Free the gleaners!

NEW DELHI, INDIA - FEBRUARY 18: Indian workers...

Image by Getty Images via Daylife

Around the world they’re prosecuted and persecuted for doing what the world needs now–recycling.

I’m reminded of this by the latest issue of the new Indian magazine The Caravan, which features Mridhu Khullar’s profile of Banav Bibi, who sorts through trash discarded by wealthier residents of East Delhi, collecting anything that can be recycled or resold. The job has its natural hazards:

“There are glass pieces, blades, and other sharp material that have been thrown into the dustbin,” she says, observing the marks on her hands as if for the first time. “I sort very carefully, but once or twice a day, we’ll miss something, and get a cut.”

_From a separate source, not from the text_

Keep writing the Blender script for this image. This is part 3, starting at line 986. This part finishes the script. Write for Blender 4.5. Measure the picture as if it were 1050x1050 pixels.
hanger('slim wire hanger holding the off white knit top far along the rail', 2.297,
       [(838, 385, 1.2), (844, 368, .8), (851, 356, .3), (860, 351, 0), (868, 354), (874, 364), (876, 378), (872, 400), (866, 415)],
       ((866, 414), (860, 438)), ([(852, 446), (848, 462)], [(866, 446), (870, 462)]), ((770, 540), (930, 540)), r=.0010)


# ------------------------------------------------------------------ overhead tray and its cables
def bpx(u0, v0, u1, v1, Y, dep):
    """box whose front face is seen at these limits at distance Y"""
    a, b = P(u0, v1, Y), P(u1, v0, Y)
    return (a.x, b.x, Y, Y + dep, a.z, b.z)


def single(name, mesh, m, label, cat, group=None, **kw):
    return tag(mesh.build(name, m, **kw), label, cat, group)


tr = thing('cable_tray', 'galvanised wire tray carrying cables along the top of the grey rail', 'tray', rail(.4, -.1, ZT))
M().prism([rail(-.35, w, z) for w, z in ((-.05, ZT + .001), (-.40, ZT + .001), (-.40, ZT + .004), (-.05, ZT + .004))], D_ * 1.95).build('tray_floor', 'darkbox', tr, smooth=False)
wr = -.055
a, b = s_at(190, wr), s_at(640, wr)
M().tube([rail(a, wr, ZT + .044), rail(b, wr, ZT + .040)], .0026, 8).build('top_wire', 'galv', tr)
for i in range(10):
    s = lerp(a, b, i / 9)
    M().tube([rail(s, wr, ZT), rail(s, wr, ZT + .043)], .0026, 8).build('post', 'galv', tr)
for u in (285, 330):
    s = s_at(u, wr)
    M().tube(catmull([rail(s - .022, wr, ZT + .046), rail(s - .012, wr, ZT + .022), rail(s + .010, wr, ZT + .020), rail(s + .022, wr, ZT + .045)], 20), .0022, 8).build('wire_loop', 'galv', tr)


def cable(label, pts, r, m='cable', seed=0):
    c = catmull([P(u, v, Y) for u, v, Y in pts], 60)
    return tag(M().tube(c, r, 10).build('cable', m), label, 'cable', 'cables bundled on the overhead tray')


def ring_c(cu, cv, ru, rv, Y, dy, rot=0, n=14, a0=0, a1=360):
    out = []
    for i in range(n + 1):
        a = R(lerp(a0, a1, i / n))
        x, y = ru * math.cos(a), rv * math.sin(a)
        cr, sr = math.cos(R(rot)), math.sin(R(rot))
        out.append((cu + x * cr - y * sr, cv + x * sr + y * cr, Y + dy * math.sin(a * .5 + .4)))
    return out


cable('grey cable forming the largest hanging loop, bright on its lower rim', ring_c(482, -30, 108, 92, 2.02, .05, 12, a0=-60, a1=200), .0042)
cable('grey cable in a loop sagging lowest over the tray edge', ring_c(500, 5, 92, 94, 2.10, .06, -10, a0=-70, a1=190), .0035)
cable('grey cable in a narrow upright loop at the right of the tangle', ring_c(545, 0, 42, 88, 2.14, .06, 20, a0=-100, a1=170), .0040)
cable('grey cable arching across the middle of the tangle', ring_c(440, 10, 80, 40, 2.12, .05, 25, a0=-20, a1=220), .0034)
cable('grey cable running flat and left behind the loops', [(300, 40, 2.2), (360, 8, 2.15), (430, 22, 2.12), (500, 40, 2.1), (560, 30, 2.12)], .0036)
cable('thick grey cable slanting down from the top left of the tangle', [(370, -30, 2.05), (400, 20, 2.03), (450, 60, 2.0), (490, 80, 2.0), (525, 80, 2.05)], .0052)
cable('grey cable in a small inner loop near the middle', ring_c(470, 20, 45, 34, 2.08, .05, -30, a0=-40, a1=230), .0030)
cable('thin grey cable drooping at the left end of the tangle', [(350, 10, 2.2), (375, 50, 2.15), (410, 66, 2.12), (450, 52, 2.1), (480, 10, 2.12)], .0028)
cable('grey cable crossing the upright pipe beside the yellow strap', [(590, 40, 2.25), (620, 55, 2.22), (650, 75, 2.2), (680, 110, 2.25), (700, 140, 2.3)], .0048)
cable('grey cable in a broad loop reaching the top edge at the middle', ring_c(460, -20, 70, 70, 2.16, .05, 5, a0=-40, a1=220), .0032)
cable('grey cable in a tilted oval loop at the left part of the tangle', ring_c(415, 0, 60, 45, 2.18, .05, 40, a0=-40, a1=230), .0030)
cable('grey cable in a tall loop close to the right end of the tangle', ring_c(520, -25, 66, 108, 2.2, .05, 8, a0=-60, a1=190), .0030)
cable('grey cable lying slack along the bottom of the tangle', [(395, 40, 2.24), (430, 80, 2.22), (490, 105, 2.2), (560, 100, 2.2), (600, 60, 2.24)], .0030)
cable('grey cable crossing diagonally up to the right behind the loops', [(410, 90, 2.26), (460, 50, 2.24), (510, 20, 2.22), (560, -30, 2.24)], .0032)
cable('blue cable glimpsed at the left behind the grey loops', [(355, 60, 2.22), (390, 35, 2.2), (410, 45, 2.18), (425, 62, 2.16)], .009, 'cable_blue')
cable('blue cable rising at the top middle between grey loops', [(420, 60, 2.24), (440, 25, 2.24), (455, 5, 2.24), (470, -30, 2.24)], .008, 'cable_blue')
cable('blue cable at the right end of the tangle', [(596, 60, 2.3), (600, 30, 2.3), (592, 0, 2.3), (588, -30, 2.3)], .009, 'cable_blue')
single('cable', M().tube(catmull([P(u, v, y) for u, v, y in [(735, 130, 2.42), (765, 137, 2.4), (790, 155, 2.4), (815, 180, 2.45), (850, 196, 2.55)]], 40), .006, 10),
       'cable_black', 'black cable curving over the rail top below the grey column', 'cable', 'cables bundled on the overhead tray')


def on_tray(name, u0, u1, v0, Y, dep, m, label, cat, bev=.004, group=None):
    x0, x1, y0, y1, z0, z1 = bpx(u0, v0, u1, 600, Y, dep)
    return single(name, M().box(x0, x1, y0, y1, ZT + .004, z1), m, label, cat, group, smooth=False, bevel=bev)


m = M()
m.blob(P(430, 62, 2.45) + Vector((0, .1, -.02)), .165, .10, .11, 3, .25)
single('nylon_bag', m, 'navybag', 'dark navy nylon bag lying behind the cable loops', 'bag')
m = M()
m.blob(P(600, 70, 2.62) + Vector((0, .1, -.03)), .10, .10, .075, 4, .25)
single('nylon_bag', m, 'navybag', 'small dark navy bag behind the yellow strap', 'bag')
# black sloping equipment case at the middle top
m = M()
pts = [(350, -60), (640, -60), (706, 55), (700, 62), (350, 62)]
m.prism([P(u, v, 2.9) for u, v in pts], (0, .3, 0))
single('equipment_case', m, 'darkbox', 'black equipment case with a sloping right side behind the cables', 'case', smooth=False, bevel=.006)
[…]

And its unnatural hazards:

“Bibi’s hands tell her story. A scratch for each time she’s been beaten and abused. A cut for every time she’s had to bail her sons out of jail. A bruise for the many times she thought she couldn’t take it any more. There are, too, the wounds that no one can see. The wounds of loss that fail to heal. The son who died, the son who left, the physically abused daughter who returned from her husband’s home. The children who never went to school, the children who never will.”

And I’m reminded of it by a glance out the rear windows of my South Side Chicago apartment, at the alley where record numbers of gleaners (a term I much prefer to “garbage pickers” or “dumpster divers”) began appearing in the waning years of the Bush Adminstration, as the economy collapsed and jobs vanished. Items that might once have lingered in the alley for a day–lamps, chairs, any kind of metal–now vanish in less than hour, even with the alley encrusted in ice.

Above the enterprises of these unintentional earth warriors loom battered signs installed by the city–NO GARBAGE PICKING. Why not? Sometimes they leave what they don’t want scattered where the merciless lake wind picks it up for urban redistribution. Often they invade the privacy of residents–though a moment’s thought should reveal the foolishness of expecting garbage to remain private. Perhaps most pertinently, they collect something of value.

Even when I lived in the spiffy and spotless village of San Luis Obispo, California, professional garbage collectors kept close watch over the resources we donated to them daily. The San Luis Garbage Company prosecuted a street entrepreneur, Richard Bermine, for taking cans people left out in recycling bins.

Likewise, Banav Bibi and her sons endure beatings from the jamadarni, the professional waste collectors in Delhi, for taking valuables they consider their own, according to The Caravan.

Somehow the virtue gets lost in the violence: that our worldwide consumption society discards far more than it should to make room for what it doesn’t yet need. And gleaners are at the forefront of social correction.

In 2002, Buenos Aires legalized garbage picking, which had been illegal under the dictatorship of Augusto Pinochet. The newly legal industry revealed new social problems: once you legalize it, how do you regulate it so that gleaners can work in safe and humane conditions? Buenos Aires appears to have found an answer: cooperatives encourage residents to sort recyclables, and some have begun collecting hazardous waste for safe disposal.

Perhaps it’s only a matter of time, in this increasingly capitalistic world, until the cooperatives become corporations that prosecute the next generation of garbage pickers. But until then, a solution seems to be working in the balance between individual enterprise and social welfare.

Speaking of that balance, not only has China passed the United States in the manufacture and implementation of alternative energy sources, it’s now zooming past the U.S. in high-speed trains.